■ EXERCISE TASK:
Copy exactly, and only, the lines below from the first through the one containing "except Exception: pass", both included; pictures are omitted.
Start of DATASET EXCERPT
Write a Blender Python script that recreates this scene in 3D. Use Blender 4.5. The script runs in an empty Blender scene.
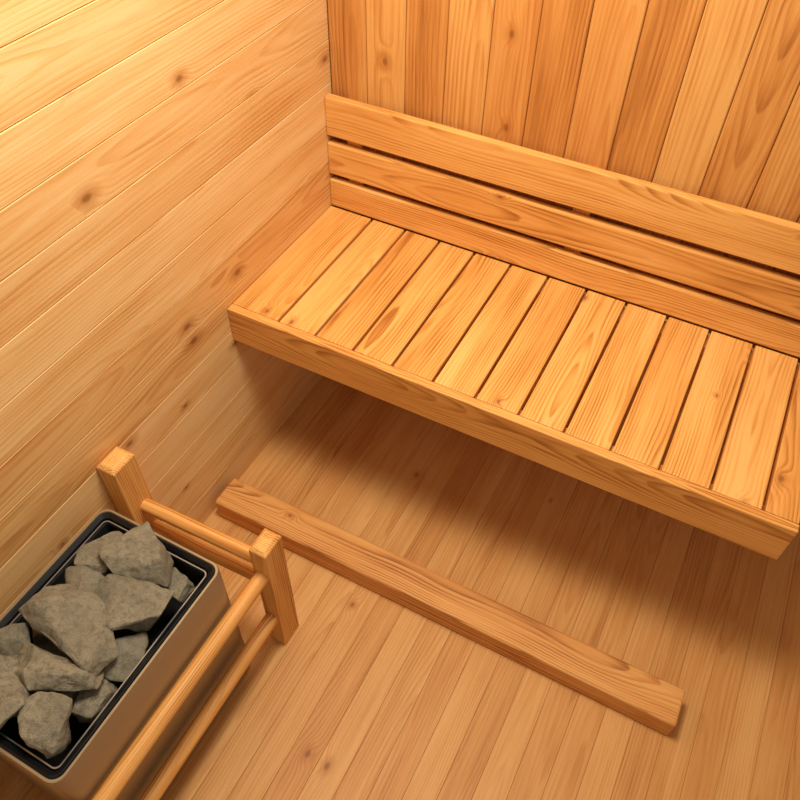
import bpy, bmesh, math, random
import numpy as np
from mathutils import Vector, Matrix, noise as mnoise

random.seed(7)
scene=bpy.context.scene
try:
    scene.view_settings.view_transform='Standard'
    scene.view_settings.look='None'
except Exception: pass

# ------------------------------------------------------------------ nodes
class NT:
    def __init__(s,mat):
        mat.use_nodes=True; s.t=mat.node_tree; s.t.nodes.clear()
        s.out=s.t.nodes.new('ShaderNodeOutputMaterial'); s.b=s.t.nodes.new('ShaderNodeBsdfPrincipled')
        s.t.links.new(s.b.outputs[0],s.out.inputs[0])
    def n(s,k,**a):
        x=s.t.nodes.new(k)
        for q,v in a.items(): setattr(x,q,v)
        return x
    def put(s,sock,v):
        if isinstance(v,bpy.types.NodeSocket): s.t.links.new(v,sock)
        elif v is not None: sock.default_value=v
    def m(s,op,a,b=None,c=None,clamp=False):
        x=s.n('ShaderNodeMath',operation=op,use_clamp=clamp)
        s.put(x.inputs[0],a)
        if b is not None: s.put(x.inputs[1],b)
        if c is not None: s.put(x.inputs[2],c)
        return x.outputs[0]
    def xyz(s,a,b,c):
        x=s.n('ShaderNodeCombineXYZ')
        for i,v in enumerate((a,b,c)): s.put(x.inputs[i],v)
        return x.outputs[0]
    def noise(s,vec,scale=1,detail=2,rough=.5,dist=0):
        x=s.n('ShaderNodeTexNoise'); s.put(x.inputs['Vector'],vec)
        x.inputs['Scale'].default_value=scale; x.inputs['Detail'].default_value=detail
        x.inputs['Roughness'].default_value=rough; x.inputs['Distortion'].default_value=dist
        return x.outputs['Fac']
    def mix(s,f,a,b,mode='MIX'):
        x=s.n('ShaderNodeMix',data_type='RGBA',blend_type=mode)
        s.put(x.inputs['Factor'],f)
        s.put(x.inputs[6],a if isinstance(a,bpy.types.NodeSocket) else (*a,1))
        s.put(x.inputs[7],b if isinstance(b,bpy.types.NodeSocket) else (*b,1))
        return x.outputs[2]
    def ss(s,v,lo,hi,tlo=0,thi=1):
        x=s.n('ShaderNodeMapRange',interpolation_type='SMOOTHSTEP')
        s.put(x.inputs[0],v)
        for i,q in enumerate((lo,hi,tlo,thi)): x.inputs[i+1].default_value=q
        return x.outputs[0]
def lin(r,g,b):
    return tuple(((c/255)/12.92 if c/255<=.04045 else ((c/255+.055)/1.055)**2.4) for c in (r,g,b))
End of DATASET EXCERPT
■ FINISHED TASK:
Write a Blender Python script that recreates this scene in 3D. Use Blender 4.5. The script runs in an empty Blender scene.
import bpy, bmesh, math, random
import numpy as np
from mathutils import Vector, Matrix, noise as mnoise

random.seed(7)
scene=bpy.context.scene
try:
    scene.view_settings.view_transform='Standard'
    scene.view_settings.look='None'
except Exception: pass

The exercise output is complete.